From the start of scriptwriting to the final throes of post-production, "The High Country" has been 15 months in the making, using an entirely local crew of more than 70, and only importing four actors — Beth Stelling as Carly, Ryan Singer as Leon, Brent Weinbach as Mark and Andrew Bancroft as Pete.

"In a perfect world, we would sell it to someone who would let us produce it here," Donahue said. "We want to do it forever."

In late May, Herman and Donahue wrapped up six weeks of editing.

"Since the rough cut, we've been going through it scene by scene, making sure the narrative tone comes through," Donahue said, adding that every choice down to picking the absolute right shades under different lights took hours and hours. "Hopefully we made all the right decisions, and when we sell the show, we'll be able to dive right in."

The duo is not pitching a TV show that needs to be written and developed — "The High Country" is ready to go, with scripts, crew and cast all in place.

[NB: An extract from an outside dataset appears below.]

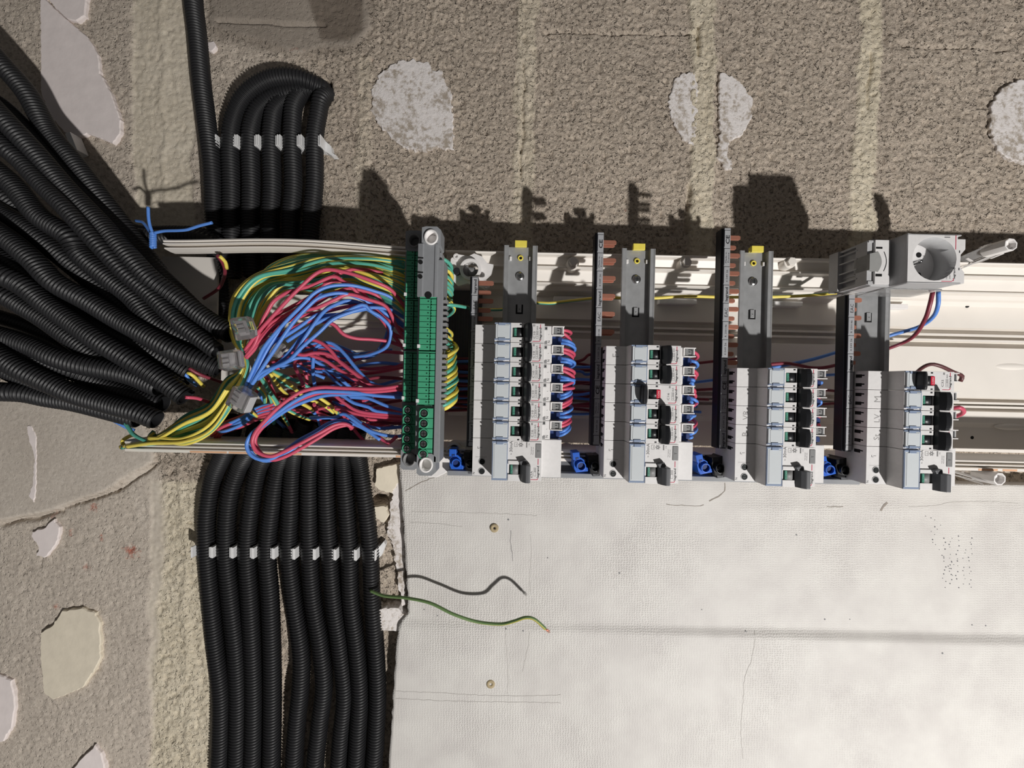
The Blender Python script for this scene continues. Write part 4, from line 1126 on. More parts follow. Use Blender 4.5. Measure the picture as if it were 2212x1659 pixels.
# grey shadow-side plate behind the first comb
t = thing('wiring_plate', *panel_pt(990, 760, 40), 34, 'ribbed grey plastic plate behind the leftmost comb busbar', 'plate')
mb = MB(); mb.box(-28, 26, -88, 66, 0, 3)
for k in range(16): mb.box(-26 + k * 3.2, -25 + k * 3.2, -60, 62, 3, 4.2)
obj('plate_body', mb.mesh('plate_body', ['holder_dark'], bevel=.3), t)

# ---------------------------------------------------------------- clear hinge arms of the missing covers
def clear_arm(x0, y0, x1, y1, h0, h1, label):
    p0 = Vector(px3((x0, y0, h0))); p1 = Vector(px3((x1, y1, h1)))
    ang = math.atan2(p1.y - p0.y, p1.x - p0.x); L = (p1 - p0).length
    t = bpy.data.objects.new('cover_hinge_arm', None); COL.objects.link(t); t.empty_display_size = .01
    t.location = W(*p0); t.rotation_euler = (0, ang, 0); tag(t, label, 'hinge arm')
    dh = h1 - h0; Lh = math.hypot(p1.x - p0.x, p1.y - p0.y)
    def slab(b0, b1, a0, a1, th, off=0):
        vs = []
        for a in (a0, a1):
            z = dh * a / Lh + off
            for b in (b0, b1):
                for hh in (z, z + th): vs.append((a, b, hh))
        return vs, [(0, 1, 3, 2), (4, 6, 7, 5), (0, 4, 5, 1), (2, 3, 7, 6), (0, 2, 6, 4), (1, 5, 7, 3)]
    mb = MB(); mb.add(*slab(-9, 4, 0, Lh, 1.2, -8)); mb.add(*slab(4, 5.4, -2, Lh, 14, -12)); mb.add(*slab(7, 8.2, 4, Lh * .85, 8, -12)); mb.add(*slab(-9.5, -8.6, 8, Lh, 6, -12))
    obj('arm_web', mb.mesh('arm_web', ['clear_plastic'], bevel=.3), t)
    mb = MB(); mb.add(*slab(3.8, 5.8, 0, Lh, 2.4, -1)); mb.add(*slab(8, 9.2, 6, Lh * .9, 2, -6)); mb.add(*slab(-4, 5, Lh * .32, Lh * .35, 2.0, -6))
    obj('arm_edge', mb.mesh('arm_edge', ['white_plastic'], bevel=.3), t)
    mb = MB(); mb.ring((Lh, 0), 5.0, 6.3, dh - 18, dh + 4, n=8, sq=1.05); obj('arm_sleeve', mb.mesh('arm_sleeve', ['white_plastic'], bevel=.2), t)
    mb = MB(); mb.cyl((Lh, 0), 5.0, dh - 14, dh - 1, n=24); obj('sleeve_plug', mb.mesh('sleeve_plug', ['white_plastic']), t)
    return t
clear_arm(2075, 572, 2174, 531, 70, 108, 'clear and white hinge arm sticking out right of the socket')
clear_arm(2066, 1010, 2150, 1033, 72, 98, 'clear and white hinge arm right of the rightmost residual current breaker')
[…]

"We have a creature you can adopt — or not," Donahue said.

"This reduces the chances that people will try to move us off what we're doing," Herman added. "We have the vision and the voice clearly worked out. We just want someone to support that creative vision."

Musing on what it feels like to have brought the project to completion, Donahue continued the birth theme: "It never gets better than this moment. It's entirely yours — you made this and everything is perfect, it hasn't come out of the womb yet. It's tiny and perfect and unspoiled."

Donahue said the process has been difficult, financially and emotionally, but definitely was worth it.

"We really put all our eggs in one basket," she said. "It's been a crash course in film production. I really feel like I got an incredible film education."

"We scrambled incredibly hard," Herman agreed. It's been a blur — nonstop work, amazing, delicious work."